Urteil vom 28. Mai 2013

I. öffentlich-rechtliche Abteilung

Besetzung
Bundesrichter Fonjallaz, Präsident,
Bundesrichter Karlen, Eusebio,
Gerichtsschreiber Härri.

Verfahrensbeteiligte
X._________,
Beschwerdeführer, vertreten durch Rechtsanwalt Dr. Markus Bachmann,

gegen

Obergericht des Kantons Luzern, 2. Abteilung, Hirschengraben 16, Postfach, 6002
Luzern.

Gegenstand
Strafverfahren; unentgeltliche Rechtspflege,

Beschwerde gegen die Verfügung vom 5. November 2012 des Präsidenten der 2.
Abteilung des Obergerichts des Kantons Luzern.

Sachverhalt:

A.
Am 20. März 2012 kam es im Rahmen eines Nachbarschaftsstreits zu einer verbalen
Auseinandersetzung zwischen Z.________ und X._________.

 X._________ stellte Strafantrag wegen übler Nachrede. Er machte geltend,
Z.________ habe ihn als "Idiot" bezeichnet. X._________ stellte eine
Genugtuungsforderung von Fr. 7'000.--. In der Folge eröffnete die
Staatsanwaltschaft Abteilung 1 Luzern (im Folgenden: Staatsanwaltschaft) eine
Strafuntersuchung.

 Mit Verfügung vom 6. August 2012 stellte die Staatsanwaltschaft die
Strafuntersuchung mangels zureichenden Beweises ein.

 Dagegen erhob X._________ am 21. August 2012 Beschwerde beim Obergericht des
Kantons Luzern.

 Am 27. September 2012 ersuchte er darum, im Beschwerdeverfahren sei ihm die
unentgeltliche Rechtspflege zu gewähren und Rechtsanwalt Markus Bachmann als
sein unentgeltlicher Rechtsbeistand zu ernennen.
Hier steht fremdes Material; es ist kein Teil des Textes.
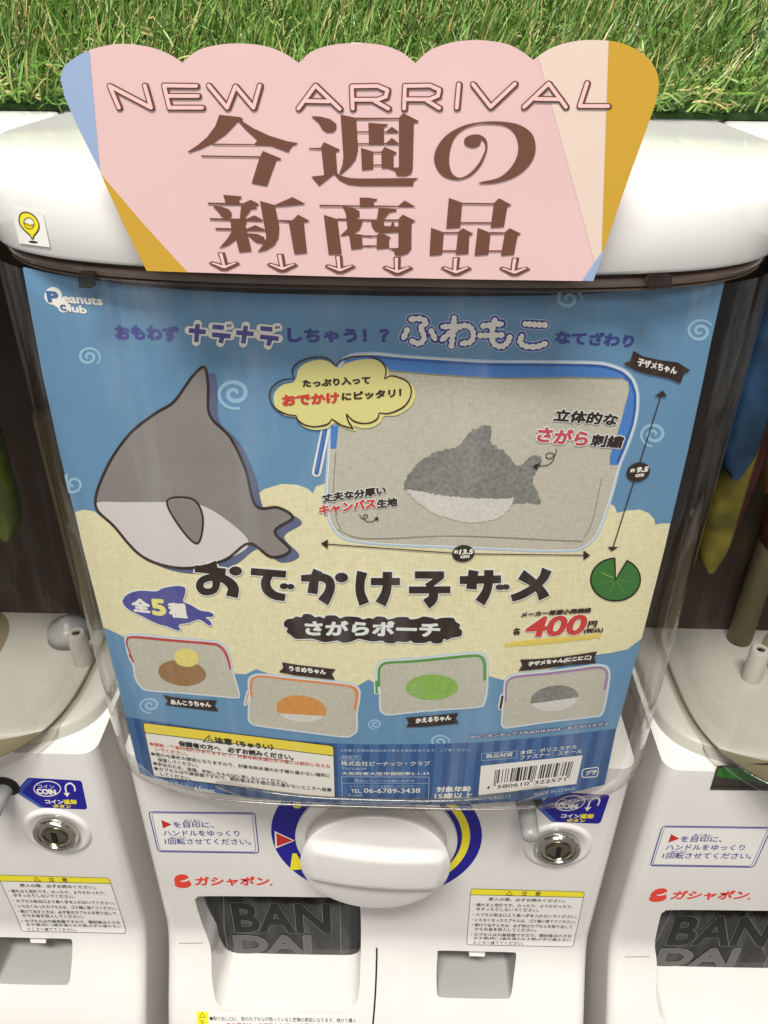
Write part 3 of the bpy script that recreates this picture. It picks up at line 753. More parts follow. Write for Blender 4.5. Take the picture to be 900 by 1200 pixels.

 Mit Verfügung vom 5. November 2012 wies der Präsident der 2. Abteilung des
Obergerichts das Gesuch wegen Aussichtslosigkeit der Beschwerde bzw. Zivilklage
ab.

B.
X._________ führt Beschwerde in Strafsachen mit dem Antrag, die Verfügung des
Abteilungspräsidenten sei aufzuheben und dem Beschwerdeführer für das
vorinstanzliche Beschwerdeverfahren vollumfänglich die unentgeltliche
Rechtspflege zu erteilen sowie Markus Bachmann als sein unentgeltlicher
Rechtsbeistand zu ernennen. Eventualiter sei die Verfügung des
Abteilungspräsidenten aufzuheben und die Sache mit der Aufforderung an die
Vorinstanz zurückzuweisen, im Sinne der Begründung der Beschwerde neu zu
entscheiden.

C.
Der Abteilungspräsident beantragt unter Verzicht auf Gegenbemerkungen die
Abweisung der Beschwerde, soweit darauf einzutreten sei.

Erwägungen:

1.
Gegen den angefochtenen Entscheid ist gemäss Art. 78 Abs. 1 BGG die Beschwerde
in Strafsachen gegeben.

 Ein kantonales Rechtsmittel steht nicht zur Verfügung. Die Beschwerde ist
daher nach Art. 80 BGG zulässig.

 Der Beschwerdeführer ist nach Art. 81 Abs. 1 BGG zur Beschwerde berechtigt
(Urteile 1B_705/2011 vom 9. Mai 2012 E. 2.2; 1B_436/2011 vom 21. September 2011
E. 1, publ. in: Pra 2012 Nr. 16 S. 100; je mit Hinweisen).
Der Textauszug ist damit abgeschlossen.